-------- RAW RECORDS
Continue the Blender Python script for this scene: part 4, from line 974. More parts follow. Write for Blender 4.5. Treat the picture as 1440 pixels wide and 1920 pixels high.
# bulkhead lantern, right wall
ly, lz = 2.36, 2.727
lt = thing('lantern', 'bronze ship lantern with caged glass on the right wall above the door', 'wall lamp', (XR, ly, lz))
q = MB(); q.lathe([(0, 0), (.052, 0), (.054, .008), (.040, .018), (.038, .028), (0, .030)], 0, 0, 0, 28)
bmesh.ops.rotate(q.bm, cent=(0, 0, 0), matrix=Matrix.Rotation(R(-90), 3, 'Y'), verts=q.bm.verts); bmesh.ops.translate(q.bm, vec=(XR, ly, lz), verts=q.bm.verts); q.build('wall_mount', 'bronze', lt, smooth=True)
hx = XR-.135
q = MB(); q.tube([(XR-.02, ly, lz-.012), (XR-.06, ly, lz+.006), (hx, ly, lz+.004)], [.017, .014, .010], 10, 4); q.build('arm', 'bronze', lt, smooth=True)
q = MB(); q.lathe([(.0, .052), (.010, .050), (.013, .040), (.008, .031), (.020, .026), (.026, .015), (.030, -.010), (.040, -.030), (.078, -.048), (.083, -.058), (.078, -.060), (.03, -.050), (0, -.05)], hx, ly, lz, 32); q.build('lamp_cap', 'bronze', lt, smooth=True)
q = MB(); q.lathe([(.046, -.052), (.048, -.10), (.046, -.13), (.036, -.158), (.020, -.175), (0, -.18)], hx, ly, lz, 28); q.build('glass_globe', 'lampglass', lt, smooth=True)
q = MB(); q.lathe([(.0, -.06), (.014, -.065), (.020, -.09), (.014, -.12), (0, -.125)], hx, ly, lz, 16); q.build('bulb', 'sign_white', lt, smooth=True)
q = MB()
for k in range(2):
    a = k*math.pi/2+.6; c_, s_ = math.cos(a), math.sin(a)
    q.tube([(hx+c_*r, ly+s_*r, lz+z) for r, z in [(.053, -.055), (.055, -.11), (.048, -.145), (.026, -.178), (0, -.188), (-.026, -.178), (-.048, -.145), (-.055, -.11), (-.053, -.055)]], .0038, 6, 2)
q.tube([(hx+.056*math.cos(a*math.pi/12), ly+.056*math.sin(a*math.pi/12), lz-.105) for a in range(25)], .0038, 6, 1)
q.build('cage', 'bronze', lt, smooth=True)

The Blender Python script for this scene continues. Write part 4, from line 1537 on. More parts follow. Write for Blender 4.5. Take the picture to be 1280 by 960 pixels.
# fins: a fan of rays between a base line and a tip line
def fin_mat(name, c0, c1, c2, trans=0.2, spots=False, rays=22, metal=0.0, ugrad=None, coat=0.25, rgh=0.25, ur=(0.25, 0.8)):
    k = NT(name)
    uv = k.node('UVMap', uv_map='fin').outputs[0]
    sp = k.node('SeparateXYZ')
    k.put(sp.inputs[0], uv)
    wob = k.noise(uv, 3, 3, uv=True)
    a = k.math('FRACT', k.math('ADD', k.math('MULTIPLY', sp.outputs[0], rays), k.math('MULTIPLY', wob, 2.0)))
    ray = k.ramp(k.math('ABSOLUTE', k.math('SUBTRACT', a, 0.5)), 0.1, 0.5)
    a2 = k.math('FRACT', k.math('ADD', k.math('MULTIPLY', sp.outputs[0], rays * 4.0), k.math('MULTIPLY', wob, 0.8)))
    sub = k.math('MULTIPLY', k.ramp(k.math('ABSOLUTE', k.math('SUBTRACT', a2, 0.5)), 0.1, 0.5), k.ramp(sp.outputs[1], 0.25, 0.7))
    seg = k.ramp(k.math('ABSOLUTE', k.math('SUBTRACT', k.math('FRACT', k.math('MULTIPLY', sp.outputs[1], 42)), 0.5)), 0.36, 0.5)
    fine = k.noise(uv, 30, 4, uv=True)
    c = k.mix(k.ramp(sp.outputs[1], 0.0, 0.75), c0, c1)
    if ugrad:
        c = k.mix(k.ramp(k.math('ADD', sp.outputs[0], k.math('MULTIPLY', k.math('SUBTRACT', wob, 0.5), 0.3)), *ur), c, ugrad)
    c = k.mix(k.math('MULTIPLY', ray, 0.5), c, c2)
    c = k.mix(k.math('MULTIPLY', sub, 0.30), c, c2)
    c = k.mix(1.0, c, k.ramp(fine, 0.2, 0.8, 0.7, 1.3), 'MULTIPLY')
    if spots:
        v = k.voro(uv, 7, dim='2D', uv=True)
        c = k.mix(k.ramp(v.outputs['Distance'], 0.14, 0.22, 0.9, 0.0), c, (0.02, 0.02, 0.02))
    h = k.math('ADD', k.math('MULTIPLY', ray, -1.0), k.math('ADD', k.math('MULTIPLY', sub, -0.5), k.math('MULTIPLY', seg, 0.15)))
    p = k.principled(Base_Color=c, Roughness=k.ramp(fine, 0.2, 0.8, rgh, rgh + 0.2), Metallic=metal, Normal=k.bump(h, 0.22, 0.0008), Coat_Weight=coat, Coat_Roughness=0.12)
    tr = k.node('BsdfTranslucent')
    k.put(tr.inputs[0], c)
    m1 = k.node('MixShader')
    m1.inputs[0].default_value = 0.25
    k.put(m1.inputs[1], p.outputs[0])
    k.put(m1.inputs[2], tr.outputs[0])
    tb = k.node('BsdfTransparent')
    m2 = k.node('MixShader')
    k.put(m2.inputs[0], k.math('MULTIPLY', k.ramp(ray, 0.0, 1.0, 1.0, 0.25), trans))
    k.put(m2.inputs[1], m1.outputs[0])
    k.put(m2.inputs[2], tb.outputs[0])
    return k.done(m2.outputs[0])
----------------
> **EXERCISE PROMPT**:
Extract the full listing above without altering anything.

> **WRITTEN ANSWER**:
Continue the Blender Python script for this scene: part 4, from line 974. More parts follow. Write for Blender 4.5. Treat the picture as 1440 pixels wide and 1920 pixels high.
# bulkhead lantern, right wall
ly, lz = 2.36, 2.727
lt = thing('lantern', 'bronze ship lantern with caged glass on the right wall above the door', 'wall lamp', (XR, ly, lz))
q = MB(); q.lathe([(0, 0), (.052, 0), (.054, .008), (.040, .018), (.038, .028), (0, .030)], 0, 0, 0, 28)
bmesh.ops.rotate(q.bm, cent=(0, 0, 0), matrix=Matrix.Rotation(R(-90), 3, 'Y'), verts=q.bm.verts); bmesh.ops.translate(q.bm, vec=(XR, ly, lz), verts=q.bm.verts); q.build('wall_mount', 'bronze', lt, smooth=True)
hx = XR-.135
q = MB(); q.tube([(XR-.02, ly, lz-.012), (XR-.06, ly, lz+.006), (hx, ly, lz+.004)], [.017, .014, .010], 10, 4); q.build('arm', 'bronze', lt, smooth=True)
q = MB(); q.lathe([(.0, .052), (.010, .050), (.013, .040), (.008, .031), (.020, .026), (.026, .015), (.030, -.010), (.040, -.030), (.078, -.048), (.083, -.058), (.078, -.060), (.03, -.050), (0, -.05)], hx, ly, lz, 32); q.build('lamp_cap', 'bronze', lt, smooth=True)
q = MB(); q.lathe([(.046, -.052), (.048, -.10), (.046, -.13), (.036, -.158), (.020, -.175), (0, -.18)], hx, ly, lz, 28); q.build('glass_globe', 'lampglass', lt, smooth=True)
q = MB(); q.lathe([(.0, -.06), (.014, -.065), (.020, -.09), (.014, -.12), (0, -.125)], hx, ly, lz, 16); q.build('bulb', 'sign_white', lt, smooth=True)
q = MB()
for k in range(2):
    a = k*math.pi/2+.6; c_, s_ = math.cos(a), math.sin(a)
    q.tube([(hx+c_*r, ly+s_*r, lz+z) for r, z in [(.053, -.055), (.055, -.11), (.048, -.145), (.026, -.178), (0, -.188), (-.026, -.178), (-.048, -.145), (-.055, -.11), (-.053, -.055)]], .0038, 6, 2)
q.tube([(hx+.056*math.cos(a*math.pi/12), ly+.056*math.sin(a*math.pi/12), lz-.105) for a in range(25)], .0038, 6, 1)
q.build('cage', 'bronze', lt, smooth=True)

The Blender Python script for this scene continues. Write part 4, from line 1537 on. More parts follow. Write for Blender 4.5. Take the picture to be 1280 by 960 pixels.
# fins: a fan of rays between a base line and a tip line
def fin_mat(name, c0, c1, c2, trans=0.2, spots=False, rays=22, metal=0.0, ugrad=None, coat=0.25, rgh=0.25, ur=(0.25, 0.8)):
    k = NT(name)
    uv = k.node('UVMap', uv_map='fin').outputs[0]
    sp = k.node('SeparateXYZ')
    k.put(sp.inputs[0], uv)
    wob = k.noise(uv, 3, 3, uv=True)
    a = k.math('FRACT', k.math('ADD', k.math('MULTIPLY', sp.outputs[0], rays), k.math('MULTIPLY', wob, 2.0)))
    ray = k.ramp(k.math('ABSOLUTE', k.math('SUBTRACT', a, 0.5)), 0.1, 0.5)
    a2 = k.math('FRACT', k.math('ADD', k.math('MULTIPLY', sp.outputs[0], rays * 4.0), k.math('MULTIPLY', wob, 0.8)))
    sub = k.math('MULTIPLY', k.ramp(k.math('ABSOLUTE', k.math('SUBTRACT', a2, 0.5)), 0.1, 0.5), k.ramp(sp.outputs[1], 0.25, 0.7))
    seg = k.ramp(k.math('ABSOLUTE', k.math('SUBTRACT', k.math('FRACT', k.math('MULTIPLY', sp.outputs[1], 42)), 0.5)), 0.36, 0.5)
    fine = k.noise(uv, 30, 4, uv=True)
    c = k.mix(k.ramp(sp.outputs[1], 0.0, 0.75), c0, c1)
    if ugrad:
        c = k.mix(k.ramp(k.math('ADD', sp.outputs[0], k.math('MULTIPLY', k.math('SUBTRACT', wob, 0.5), 0.3)), *ur), c, ugrad)
    c = k.mix(k.math('MULTIPLY', ray, 0.5), c, c2)
    c = k.mix(k.math('MULTIPLY', sub, 0.30), c, c2)
    c = k.mix(1.0, c, k.ramp(fine, 0.2, 0.8, 0.7, 1.3), 'MULTIPLY')
    if spots:
        v = k.voro(uv, 7, dim='2D', uv=True)
        c = k.mix(k.ramp(v.outputs['Distance'], 0.14, 0.22, 0.9, 0.0), c, (0.02, 0.02, 0.02))
    h = k.math('ADD', k.math('MULTIPLY', ray, -1.0), k.math('ADD', k.math('MULTIPLY', sub, -0.5), k.math('MULTIPLY', seg, 0.15)))
    p = k.principled(Base_Color=c, Roughness=k.ramp(fine, 0.2, 0.8, rgh, rgh + 0.2), Metallic=metal, Normal=k.bump(h, 0.22, 0.0008), Coat_Weight=coat, Coat_Roughness=0.12)
    tr = k.node('BsdfTranslucent')
    k.put(tr.inputs[0], c)
    m1 = k.node('MixShader')
    m1.inputs[0].default_value = 0.25
    k.put(m1.inputs[1], p.outputs[0])
    k.put(m1.inputs[2], tr.outputs[0])
    tb = k.node('BsdfTransparent')
    m2 = k.node('MixShader')
    k.put(m2.inputs[0], k.math('MULTIPLY', k.ramp(ray, 0.0, 1.0, 1.0, 0.25), trans))
    k.put(m2.inputs[1], m1.outputs[0])
    k.put(m2.inputs[2], tb.outputs[0])
    return k.done(m2.outputs[0])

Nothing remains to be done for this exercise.